The conditions for a bombing halt, outlined in a confidential memorandum by John McNaughton to Secretary of Defense Robert McNamara were that

North Vietnam must not only cease infiltration efforts, but also take steps to withdraw troops currently operating in South Vietnam. In addition, the Viet Cong should agree to terminate terror and sabotage activities and allow Saigon to exercise "governmental functions over substantially all of South Vietnam."[5]

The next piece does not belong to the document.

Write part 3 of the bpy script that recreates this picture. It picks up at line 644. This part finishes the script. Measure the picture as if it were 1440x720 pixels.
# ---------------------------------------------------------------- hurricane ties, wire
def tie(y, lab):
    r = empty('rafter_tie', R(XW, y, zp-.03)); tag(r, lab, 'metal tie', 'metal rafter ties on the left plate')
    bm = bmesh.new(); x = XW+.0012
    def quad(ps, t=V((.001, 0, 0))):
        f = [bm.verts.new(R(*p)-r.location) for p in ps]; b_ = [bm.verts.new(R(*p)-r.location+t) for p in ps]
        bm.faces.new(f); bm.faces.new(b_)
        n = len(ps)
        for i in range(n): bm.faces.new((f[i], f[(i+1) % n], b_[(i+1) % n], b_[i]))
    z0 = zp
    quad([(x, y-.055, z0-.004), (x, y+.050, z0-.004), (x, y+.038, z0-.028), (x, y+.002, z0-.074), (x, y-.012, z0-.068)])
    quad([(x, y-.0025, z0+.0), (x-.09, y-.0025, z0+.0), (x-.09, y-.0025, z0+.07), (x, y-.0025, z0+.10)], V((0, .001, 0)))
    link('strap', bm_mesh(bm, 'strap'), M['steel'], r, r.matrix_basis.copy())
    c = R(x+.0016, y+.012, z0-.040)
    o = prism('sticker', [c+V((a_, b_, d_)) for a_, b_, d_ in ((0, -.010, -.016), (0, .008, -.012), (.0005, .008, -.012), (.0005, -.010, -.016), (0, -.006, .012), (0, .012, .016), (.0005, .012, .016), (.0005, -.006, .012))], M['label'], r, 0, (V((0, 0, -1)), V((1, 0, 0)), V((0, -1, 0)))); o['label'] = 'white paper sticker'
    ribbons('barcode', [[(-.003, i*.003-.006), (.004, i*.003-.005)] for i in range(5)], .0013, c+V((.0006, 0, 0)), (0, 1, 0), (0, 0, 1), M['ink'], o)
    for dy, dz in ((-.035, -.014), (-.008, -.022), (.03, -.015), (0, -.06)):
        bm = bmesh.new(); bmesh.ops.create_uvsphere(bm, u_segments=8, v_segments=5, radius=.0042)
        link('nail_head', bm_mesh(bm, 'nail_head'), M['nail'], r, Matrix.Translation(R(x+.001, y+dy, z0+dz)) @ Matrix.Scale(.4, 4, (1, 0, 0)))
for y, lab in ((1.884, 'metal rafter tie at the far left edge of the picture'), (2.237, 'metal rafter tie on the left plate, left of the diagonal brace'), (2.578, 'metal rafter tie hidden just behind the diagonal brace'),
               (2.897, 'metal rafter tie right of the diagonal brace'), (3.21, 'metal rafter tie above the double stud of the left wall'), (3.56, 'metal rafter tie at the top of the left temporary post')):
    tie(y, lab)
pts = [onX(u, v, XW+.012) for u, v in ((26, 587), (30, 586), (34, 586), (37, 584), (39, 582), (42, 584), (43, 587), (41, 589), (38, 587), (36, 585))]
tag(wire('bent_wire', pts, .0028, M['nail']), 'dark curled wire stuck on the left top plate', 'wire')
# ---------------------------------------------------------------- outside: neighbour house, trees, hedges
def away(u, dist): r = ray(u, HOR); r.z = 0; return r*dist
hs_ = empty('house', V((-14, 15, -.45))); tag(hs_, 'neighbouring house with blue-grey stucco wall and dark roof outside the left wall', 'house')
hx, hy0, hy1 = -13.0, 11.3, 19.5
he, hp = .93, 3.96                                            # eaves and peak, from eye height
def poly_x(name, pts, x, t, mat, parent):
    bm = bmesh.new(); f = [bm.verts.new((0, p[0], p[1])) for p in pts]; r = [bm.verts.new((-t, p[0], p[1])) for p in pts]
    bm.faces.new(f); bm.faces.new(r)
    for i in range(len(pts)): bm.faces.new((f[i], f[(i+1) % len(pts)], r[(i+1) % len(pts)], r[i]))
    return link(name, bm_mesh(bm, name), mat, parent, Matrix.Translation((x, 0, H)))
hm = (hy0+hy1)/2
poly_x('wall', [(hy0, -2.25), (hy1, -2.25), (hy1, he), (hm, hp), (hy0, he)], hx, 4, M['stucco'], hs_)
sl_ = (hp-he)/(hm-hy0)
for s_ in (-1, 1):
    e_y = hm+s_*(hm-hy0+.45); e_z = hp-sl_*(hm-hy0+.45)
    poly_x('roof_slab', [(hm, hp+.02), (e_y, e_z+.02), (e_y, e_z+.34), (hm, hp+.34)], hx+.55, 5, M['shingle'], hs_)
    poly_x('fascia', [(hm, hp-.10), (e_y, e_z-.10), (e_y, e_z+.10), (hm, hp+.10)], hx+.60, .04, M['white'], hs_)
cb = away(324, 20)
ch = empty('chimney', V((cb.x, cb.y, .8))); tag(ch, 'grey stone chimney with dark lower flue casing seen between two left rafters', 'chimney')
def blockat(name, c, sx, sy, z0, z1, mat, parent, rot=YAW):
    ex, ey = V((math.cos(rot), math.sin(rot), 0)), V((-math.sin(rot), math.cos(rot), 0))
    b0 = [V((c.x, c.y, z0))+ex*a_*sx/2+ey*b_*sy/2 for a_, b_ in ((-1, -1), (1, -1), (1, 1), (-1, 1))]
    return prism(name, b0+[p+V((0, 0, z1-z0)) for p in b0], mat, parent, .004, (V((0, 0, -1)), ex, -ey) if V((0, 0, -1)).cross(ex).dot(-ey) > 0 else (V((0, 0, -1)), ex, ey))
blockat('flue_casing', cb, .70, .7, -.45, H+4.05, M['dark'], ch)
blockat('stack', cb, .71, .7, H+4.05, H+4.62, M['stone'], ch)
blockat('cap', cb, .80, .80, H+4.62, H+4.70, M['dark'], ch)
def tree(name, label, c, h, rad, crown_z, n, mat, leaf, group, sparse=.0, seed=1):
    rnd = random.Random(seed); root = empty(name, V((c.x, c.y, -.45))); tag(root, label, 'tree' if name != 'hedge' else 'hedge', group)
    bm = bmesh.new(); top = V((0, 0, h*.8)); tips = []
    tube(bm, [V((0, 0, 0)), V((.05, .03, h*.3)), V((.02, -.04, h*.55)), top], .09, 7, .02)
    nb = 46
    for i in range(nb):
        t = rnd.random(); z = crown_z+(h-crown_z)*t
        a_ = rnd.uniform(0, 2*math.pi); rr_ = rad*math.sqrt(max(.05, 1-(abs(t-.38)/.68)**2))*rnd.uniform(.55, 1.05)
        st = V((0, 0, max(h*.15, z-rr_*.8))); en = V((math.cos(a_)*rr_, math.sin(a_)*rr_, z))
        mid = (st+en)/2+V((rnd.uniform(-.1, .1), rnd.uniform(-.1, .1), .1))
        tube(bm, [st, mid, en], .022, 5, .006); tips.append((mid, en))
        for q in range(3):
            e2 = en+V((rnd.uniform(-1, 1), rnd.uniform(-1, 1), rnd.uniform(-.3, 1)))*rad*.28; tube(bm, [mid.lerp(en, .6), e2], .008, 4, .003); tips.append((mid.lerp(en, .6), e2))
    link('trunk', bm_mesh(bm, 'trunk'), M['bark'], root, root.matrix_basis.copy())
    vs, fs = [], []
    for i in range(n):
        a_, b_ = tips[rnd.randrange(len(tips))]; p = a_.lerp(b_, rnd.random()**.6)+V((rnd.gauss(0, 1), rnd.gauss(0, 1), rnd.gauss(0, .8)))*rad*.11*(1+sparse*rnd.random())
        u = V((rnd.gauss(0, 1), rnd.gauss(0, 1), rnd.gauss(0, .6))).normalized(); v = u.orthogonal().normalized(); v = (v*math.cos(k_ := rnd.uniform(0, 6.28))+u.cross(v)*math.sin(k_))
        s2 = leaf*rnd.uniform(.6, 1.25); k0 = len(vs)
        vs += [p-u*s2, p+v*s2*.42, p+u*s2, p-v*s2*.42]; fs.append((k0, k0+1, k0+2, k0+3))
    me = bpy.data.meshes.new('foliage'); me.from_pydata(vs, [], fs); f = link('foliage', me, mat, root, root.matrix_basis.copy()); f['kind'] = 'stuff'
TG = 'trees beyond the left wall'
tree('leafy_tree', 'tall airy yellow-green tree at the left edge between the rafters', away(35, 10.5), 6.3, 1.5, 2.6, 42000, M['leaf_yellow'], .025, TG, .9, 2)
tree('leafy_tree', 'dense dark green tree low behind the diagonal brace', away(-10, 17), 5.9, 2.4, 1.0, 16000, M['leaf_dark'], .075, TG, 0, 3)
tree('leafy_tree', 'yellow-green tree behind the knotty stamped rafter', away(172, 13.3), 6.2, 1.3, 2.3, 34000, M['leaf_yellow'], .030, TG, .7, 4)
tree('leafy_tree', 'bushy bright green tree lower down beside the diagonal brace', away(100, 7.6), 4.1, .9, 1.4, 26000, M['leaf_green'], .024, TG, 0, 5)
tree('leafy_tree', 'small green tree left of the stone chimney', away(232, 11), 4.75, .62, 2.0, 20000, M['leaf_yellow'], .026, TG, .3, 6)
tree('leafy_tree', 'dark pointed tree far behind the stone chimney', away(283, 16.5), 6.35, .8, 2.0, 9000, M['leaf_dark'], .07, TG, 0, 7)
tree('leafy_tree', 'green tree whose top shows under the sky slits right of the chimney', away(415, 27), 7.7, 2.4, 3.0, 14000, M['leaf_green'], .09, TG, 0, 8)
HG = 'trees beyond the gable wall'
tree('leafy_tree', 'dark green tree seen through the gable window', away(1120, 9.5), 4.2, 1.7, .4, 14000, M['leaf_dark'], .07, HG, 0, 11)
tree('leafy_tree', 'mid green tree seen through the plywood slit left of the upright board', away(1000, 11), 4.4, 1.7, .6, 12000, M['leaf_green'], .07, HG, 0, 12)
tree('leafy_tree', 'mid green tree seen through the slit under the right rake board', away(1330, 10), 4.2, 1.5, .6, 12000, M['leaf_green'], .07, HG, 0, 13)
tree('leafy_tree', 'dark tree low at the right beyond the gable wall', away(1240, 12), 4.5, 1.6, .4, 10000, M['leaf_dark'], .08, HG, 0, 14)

The North Vietnamese did not regard the operation as expressing a real will to win and it did not achieve its objectives. Political reality had proved more complex than the abstract models of game theory. Militarily, the bombing operation couldn't prevent North Vietnam from continuing its war against the South because until March 1972, that was a guerrilla war which was not vulnerable to air attack and required few external supplies, thus negating efforts at air interdiction. Once again demonstrating that leaving target selections to politicians rather than field commanders gives poor results.[4]

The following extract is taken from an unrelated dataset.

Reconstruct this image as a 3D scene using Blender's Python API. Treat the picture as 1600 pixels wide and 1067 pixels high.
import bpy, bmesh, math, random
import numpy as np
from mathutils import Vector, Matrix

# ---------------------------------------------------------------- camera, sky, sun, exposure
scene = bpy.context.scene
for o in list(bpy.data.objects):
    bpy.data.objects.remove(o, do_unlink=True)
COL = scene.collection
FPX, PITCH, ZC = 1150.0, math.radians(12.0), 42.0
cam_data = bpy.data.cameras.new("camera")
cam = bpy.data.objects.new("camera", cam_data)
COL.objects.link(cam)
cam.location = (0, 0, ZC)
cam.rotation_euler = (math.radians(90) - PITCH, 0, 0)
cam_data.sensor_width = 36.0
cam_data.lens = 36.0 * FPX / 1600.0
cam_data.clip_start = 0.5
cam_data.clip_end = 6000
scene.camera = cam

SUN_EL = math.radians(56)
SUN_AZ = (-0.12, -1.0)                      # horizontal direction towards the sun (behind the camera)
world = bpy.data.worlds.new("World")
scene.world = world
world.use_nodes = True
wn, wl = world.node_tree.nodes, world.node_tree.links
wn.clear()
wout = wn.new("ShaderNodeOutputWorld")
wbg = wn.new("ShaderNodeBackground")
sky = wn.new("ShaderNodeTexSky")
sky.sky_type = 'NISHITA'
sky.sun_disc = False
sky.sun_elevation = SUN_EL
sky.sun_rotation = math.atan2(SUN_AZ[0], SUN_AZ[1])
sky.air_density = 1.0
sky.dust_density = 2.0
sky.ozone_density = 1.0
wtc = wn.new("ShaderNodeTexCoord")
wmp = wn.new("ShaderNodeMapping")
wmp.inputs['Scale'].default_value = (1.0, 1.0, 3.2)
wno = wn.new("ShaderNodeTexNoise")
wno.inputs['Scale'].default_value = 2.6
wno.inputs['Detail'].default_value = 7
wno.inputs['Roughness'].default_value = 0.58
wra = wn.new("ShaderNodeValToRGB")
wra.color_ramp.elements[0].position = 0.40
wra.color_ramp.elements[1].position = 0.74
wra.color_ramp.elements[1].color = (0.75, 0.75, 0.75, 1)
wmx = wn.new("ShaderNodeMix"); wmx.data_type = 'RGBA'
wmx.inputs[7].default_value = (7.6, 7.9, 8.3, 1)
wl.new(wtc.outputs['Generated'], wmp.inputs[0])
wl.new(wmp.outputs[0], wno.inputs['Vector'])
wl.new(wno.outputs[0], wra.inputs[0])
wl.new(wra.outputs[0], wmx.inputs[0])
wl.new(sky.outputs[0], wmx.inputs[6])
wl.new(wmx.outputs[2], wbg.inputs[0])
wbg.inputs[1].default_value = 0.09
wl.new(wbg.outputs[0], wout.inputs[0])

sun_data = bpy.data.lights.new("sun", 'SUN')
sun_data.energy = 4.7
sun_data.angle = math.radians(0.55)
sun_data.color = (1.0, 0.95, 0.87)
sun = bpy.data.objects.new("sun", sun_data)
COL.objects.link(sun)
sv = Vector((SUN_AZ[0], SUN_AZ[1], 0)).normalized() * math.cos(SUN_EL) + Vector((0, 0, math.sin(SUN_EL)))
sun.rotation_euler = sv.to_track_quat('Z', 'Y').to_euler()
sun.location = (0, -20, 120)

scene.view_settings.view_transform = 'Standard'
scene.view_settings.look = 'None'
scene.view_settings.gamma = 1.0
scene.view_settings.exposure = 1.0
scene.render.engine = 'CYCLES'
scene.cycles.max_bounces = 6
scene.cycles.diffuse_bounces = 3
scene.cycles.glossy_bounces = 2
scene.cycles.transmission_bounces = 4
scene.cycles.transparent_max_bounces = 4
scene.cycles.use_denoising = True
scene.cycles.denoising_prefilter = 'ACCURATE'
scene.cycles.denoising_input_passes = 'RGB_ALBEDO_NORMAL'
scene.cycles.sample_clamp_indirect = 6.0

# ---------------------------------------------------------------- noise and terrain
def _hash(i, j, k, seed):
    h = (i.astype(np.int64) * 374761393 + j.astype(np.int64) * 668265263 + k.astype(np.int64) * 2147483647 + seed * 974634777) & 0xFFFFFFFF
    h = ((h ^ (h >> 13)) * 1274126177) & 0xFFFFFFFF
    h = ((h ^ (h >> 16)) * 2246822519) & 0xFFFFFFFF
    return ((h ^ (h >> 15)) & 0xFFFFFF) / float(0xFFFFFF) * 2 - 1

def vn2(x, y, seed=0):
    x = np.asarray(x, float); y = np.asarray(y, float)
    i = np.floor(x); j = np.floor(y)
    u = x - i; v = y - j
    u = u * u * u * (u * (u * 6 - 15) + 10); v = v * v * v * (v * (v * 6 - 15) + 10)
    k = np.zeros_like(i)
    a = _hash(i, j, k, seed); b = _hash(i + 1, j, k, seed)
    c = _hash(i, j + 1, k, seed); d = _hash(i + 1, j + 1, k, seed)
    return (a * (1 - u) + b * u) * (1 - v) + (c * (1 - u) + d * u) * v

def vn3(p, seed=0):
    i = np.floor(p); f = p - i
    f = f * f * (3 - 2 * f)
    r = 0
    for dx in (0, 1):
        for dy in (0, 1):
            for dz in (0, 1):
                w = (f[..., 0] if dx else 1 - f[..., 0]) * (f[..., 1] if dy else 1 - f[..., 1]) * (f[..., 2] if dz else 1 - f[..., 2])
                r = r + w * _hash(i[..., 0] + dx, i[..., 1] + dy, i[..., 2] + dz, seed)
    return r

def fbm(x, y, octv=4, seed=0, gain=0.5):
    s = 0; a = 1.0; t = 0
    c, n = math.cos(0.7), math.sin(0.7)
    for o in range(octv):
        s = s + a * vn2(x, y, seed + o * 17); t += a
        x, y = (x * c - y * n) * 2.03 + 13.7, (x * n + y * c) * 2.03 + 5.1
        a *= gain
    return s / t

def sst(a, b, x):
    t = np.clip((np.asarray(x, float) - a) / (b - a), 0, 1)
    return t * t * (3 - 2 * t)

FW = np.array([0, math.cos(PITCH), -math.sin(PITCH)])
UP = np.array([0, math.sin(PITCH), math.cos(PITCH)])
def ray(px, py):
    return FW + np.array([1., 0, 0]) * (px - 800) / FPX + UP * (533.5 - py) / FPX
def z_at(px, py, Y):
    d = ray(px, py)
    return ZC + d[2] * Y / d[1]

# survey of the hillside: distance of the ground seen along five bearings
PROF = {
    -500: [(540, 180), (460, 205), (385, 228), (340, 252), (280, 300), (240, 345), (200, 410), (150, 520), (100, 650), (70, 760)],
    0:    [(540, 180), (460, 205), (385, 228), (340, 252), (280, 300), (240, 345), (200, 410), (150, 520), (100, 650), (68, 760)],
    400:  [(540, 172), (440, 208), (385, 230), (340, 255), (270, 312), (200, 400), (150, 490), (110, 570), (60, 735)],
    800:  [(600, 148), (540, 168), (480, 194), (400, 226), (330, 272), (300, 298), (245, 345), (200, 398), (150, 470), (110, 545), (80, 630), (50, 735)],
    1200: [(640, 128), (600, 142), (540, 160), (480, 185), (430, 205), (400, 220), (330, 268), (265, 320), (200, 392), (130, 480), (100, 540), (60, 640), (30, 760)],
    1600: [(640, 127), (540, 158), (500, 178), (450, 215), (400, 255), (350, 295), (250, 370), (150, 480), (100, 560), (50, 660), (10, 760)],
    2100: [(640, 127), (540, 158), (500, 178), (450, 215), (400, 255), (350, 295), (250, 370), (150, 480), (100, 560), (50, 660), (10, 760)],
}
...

In 1966 John McNaughton and his deputy Adam Yarmolinsky had to admit, in a JASON study, that the air strikes had failed.[6]

Toward Vietnamization?

A pragmatist, John McNaughton understood that only one aspect of the war effort was not a double-edged sword & could make the difference in the long term: the effort to turn South Vietnam into a viable political society, able to withstand the North's assault with U. S. help. In March 1965, McNaughton told President Johnson that while such efforts might not

"pay off quickly enough to affect the present ominous deterioration, some may, and we are dealing here in small critical margins. Furthermore, such investment [was] essential to provide a foundation for the longer run."

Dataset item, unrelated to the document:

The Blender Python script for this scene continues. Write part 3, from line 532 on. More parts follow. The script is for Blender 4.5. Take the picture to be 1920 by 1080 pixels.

McNaughton was referencing the nation-building strategy devised by the Major-General Edward Lansdale, who had become a counterinsurgency expert after defeating the Huk rebellion in the Philippines in the 1950s,[7] Sir Robert Thompson — a British counter-insurgency expert and Roger Hilsman — a former American guerilla in Burma and the director of intelligence for the Department of State in the Kennedy administration. Edward Lansdale had made the point that the South's dependency had the effect to

"place the U. S. in a position of continuing major help [there] for endless years, on the basis that if our aid were lessened then the enemy would win."[8]

Personal life

He was married to Sarah Elizabeth “Sally” Fulkman (born February 14, 1921). They had two sons, Alexander “Alex” and Theodore “Ted” (born July 23, 1955).

Death

Secretary of Defense Robert S. McNamara, confided privately that McNaughton could have been his choice to replace him as Secretary of Defense.[3] McNaughton resigned from this post of Assistant Secretary of Defense and was to become Secretary of Navy on August 1, 1967 after being confirmed by the United States Senate. But he died in the crash of Piedmont Airlines Flight 22 with his wife and younger son on July 19, 1967.

Namesakes

The major bridge in Pekin, Illinois, carrying Illinois Route 9 across the Illinois River, is named after him.

John T. McNaughton Park is a public park just northeast of Pekin off Illinois Route 98.